• EXERCISE AIM
Spot every line with the word "scene" and return it.

• DATA EXCERPT
----

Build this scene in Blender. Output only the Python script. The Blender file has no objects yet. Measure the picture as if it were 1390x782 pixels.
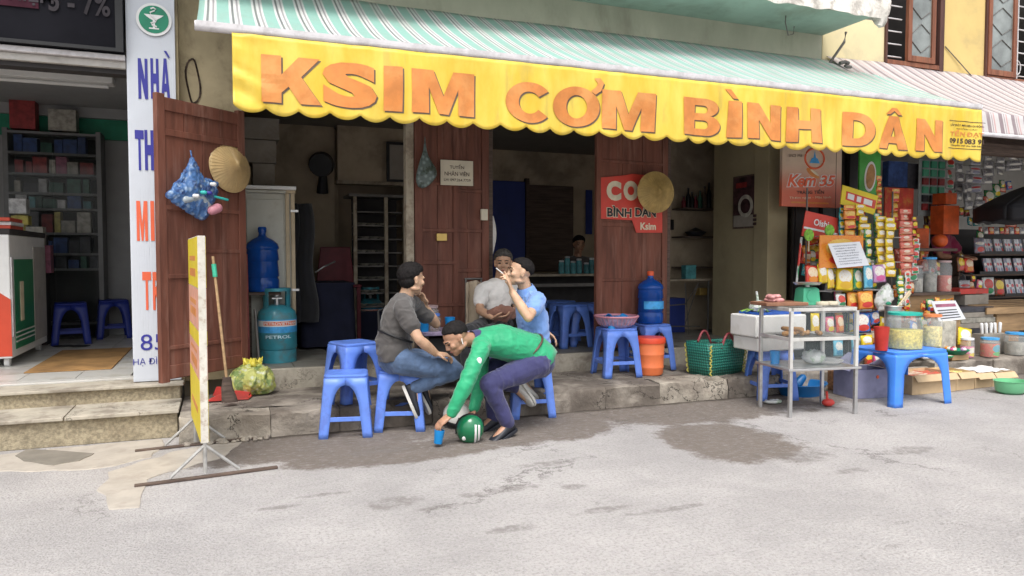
import bpy, bmesh, math, random
from mathutils import Vector, Matrix, noise
random.seed(7)
SC = bpy.context.scene
COL = SC.collection
R = math.radians
# ---------------------------------------------------------------- camera
H = 1.33
YAW, PITCH, F = R(21.4), math.atan(0.043), 1000.0
camd = bpy.data.cameras.new('camera'); cam = bpy.data.objects.new('camera', camd); COL.objects.link(cam)
camd.sensor_width = 36; camd.lens = 36*F/1390; camd.clip_end = 600; camd.clip_start = .05
cam.location = (0, 0, H); cam.rotation_euler = (R(90)-PITCH, 0, -YAW)
SC.camera = cam
# ---------------------------------------------------------------- sky, sun, exposure
world = bpy.data.worlds.new('World'); SC.world = world; world.use_nodes = True
wn = world.node_tree; bg = wn.nodes['Background']
sk = wn.nodes.new('ShaderNodeTexSky'); sk.sky_type = 'NISHITA'; sk.sun_disc = False
SUN_EL, SUN_AZ = R(62), R(200)
sk.sun_elevation = SUN_EL; sk.sun_rotation = SUN_AZ; sk.air_density = 1.0; sk.dust_density = 4.0; sk.ozone_density = .6
hs = wn.nodes.new('ShaderNodeHueSaturation'); hs.inputs['Saturation'].default_value = .22
wn.links.new(sk.outputs[0], hs.inputs['Color']); wn.links.new(hs.outputs[0], bg.inputs[0]); bg.inputs[1].default_value = .15
sd = bpy.data.lights.new('sun', 'SUN'); so = bpy.data.objects.new('sun', sd); COL.objects.link(so)
sd.energy = .9; sd.angle = R(25); sd.color = (1, .97, .92)
sdir = Vector((math.sin(SUN_AZ)*math.cos(SUN_EL), math.cos(SUN_AZ)*math.cos(SUN_EL), math.sin(SUN_EL)))
so.rotation_euler = (-sdir).to_track_quat('-Z', 'Y').to_euler()
SC.view_settings.view_transform = 'Standard'; SC.view_settings.look = 'None'
SC.view_settings.gamma = 1; SC.view_settings.exposure = .9; SC.view_settings.use_curve_mapping = False
SC.cycles.max_bounces = 8; SC.cycles.diffuse_bounces = 5; SC.cycles.transparent_max_bounces = 16
# ---------------------------------------------------------------- measuring helpers
_f = Vector((math.sin(YAW)*math.cos(PITCH), math.cos(YAW)*math.cos(PITCH), -math.sin(PITCH)))
_r = Vector((math.cos(YAW), -math.sin(YAW), 0)); _u = _r.cross(_f)
def _ray(px, py): return _f + _r*((px-695)/F) + _u*((391-py)/F)
def W(px, py, D):
    d = _ray(px, py); return Vector((0, 0, H)) + d*(D/d.y)
def G(px, py, z=0.0):
    d = _ray(px, py); return Vector((0, 0, H)) + d*((z-H)/d.z)
def WX(px, D): return W(px, 350, D).x
def ZY(px, py, D): return W(px, py, D).z
# ---------------------------------------------------------------- node helper and materials
class NT:
    def __init__(s, m): s.t = m.node_tree; s.n = s.t.nodes; s.l = s.t.links; s.b = s.n['Principled BSDF']
    def _in(s, sock, v):
        if v is None: return
        if hasattr(v, 'links'): s.l.new(v, sock)
        else:
            if isinstance(v, (tuple, list)) and len(v) == 3 and sock.type == 'RGBA': v = (*v, 1)
            sock.default_value = v
    def co(s, kind='Object', scale=None):
        c = s.n.new('ShaderNodeTexCoord').outputs[kind]
        if scale is None: return c
        m = s.n.new('ShaderNodeMapping'); s.l.new(c, m.inputs[0]); m.inputs['Scale'].default_value = scale; return m.outputs[0]
    def noise(s, vec, scale, detail=4, rough=.6, dist=0, col=False):
        k = s.n.new('ShaderNodeTexNoise'); s.l.new(vec, k.inputs['Vector']); k.inputs['Scale'].default_value = scale
        k.inputs['Detail'].default_value = detail; k.inputs['Roughness'].default_value = rough; k.inputs['Distortion'].default_value = dist
        return k.outputs['Color' if col else 'Fac']
    def vor(s, vec, scale, feat='F1', out='Distance'):
        k = s.n.new('ShaderNodeTexVoronoi'); k.feature = feat; s.l.new(vec, k.inputs['Vector']); k.inputs['Scale'].default_value = scale
        return k.outputs[out]
    def math(s, op, a, b=None, clamp=False):
        k = s.n.new('ShaderNodeMath'); k.operation = op; k.use_clamp = clamp; s._in(k.inputs[0], a); s._in(k.inputs[1], b); return k.outputs[0]
    def rng(s, v, a, b, c=0, d=1):
        k = s.n.new('ShaderNodeMapRange'); k.interpolation_type = 'SMOOTHSTEP'; s._in(k.inputs[0], v)
        for i, q in enumerate((a, b, c, d)): k.inputs[i+1].default_value = q
        return k.outputs[0]
    def mix(s, fac, a, b, mode='MIX'):
        k = s.n.new('ShaderNodeMix'); k.data_type = 'RGBA'; k.blend_type = mode; s._in(k.inputs[0], fac); s._in(k.inputs[6], a); s._in(k.inputs[7], b); return k.outputs[2]
    def sep(s, v):
        k = s.n.new('ShaderNodeSeparateXYZ'); s.l.new(v, k.inputs[0]); return k.outputs
    def rand(s): return s.n.new('ShaderNodeObjectInfo').outputs['Random']
    def bump(s, h, strength=.3, dist=.01):
        k = s.n.new('ShaderNodeBump'); s._in(k.inputs['Height'], h); k.inputs['Strength'].default_value = strength; k.inputs['Distance'].default_value = dist
        s.l.new(k.outputs[0], s.b.inputs['Normal'])
    def set(s, **kw):
        for k, v in kw.items(): s._in(s.b.inputs[k.replace('_', ' ')], v)
def newmat(name):
    m = bpy.data.materials.new(name); m.use_nodes = True; return m, NT(m)
def mat(name, col, rough=.6, metal=0, var=.18, scale=6, bump=.15, bscale=60, bdist=.003, dirt=None, dirtamt=.5, dscale=3, dthr=.55,
        trans=0, alpha=1, coat=0, vary=0, stretch=(1, 1, 1), crack=0, ior=1.45, spec=.5, sheen=0, sss=0):
    m, n = newmat(name); v = n.co('Object', stretch)
    lo = tuple(c*(1-var) for c in col); hi = tuple(min(1, c*(1+var)) for c in col)
    c = n.mix(n.rng(n.noise(v, scale, 5), .3, .7), lo, hi)
    if vary:
        h = n.n.new('ShaderNodeHueSaturation'); n.l.new(c, h.inputs['Color']); n._in(h.inputs['Value'], n.rng(n.rand(), 0, 1, 1-vary, 1+vary)); c = h.outputs[0]
    rg = rough
    if dirt:
        d = n.rng(n.noise(v, dscale, 6, .65, .3), dthr-.06, dthr+.14)
        d = n.math('MULTIPLY', d, dirtamt); c = n.mix(d, c, dirt); rg = n.math('ADD', n.math('MULTIPLY', d, .2), rough, True)
    if crack:
        wv_ = n.n.new('ShaderNodeVectorMath'); wv_.operation = 'MULTIPLY_ADD'; n.l.new(n.noise(v, 3.5, 5, .7, 0, True), wv_.inputs[0]); wv_.inputs[1].default_value = (.7, .7, .7); n.l.new(v, wv_.inputs[2])
        ck = n.rng(n.vor(wv_.outputs[0], 1.3, 'DISTANCE_TO_EDGE'), .0, .016, 1, 0); ck = n.math('MULTIPLY', ck, n.rng(n.noise(v, 1.7, 3), .42, .55)); c = n.mix(n.math('MULTIPLY', ck, crack), c, (.03,.025,.02))
    n.set(Base_Color=c, Roughness=rg, Metallic=metal, IOR=ior)
    if spec != .5: n.set(Specular_IOR_Level=spec)
    if trans: n.set(Transmission_Weight=trans)
    if alpha < 1: n.set(Alpha=alpha)
    if coat: n.set(Coat_Weight=coat, Coat_Roughness=.1)
    if sheen: n.set(Sheen_Weight=sheen)
    if sss: n.set(Subsurface_Weight=sss, Subsurface_Scale=.01)
    if bump: n.bump(n.noise(v, bscale, 4), bump, bdist)
    return m
MC = {}
def M(name):
    return MC[name]
def D(name, *a, **k): MC[name] = mat(name, *a, **k)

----

• RIGHT ANSWER
Build this scene in Blender. Output only the Python script. The Blender file has no objects yet. Measure the picture as if it were 1390x782 pixels.
SC = bpy.context.scene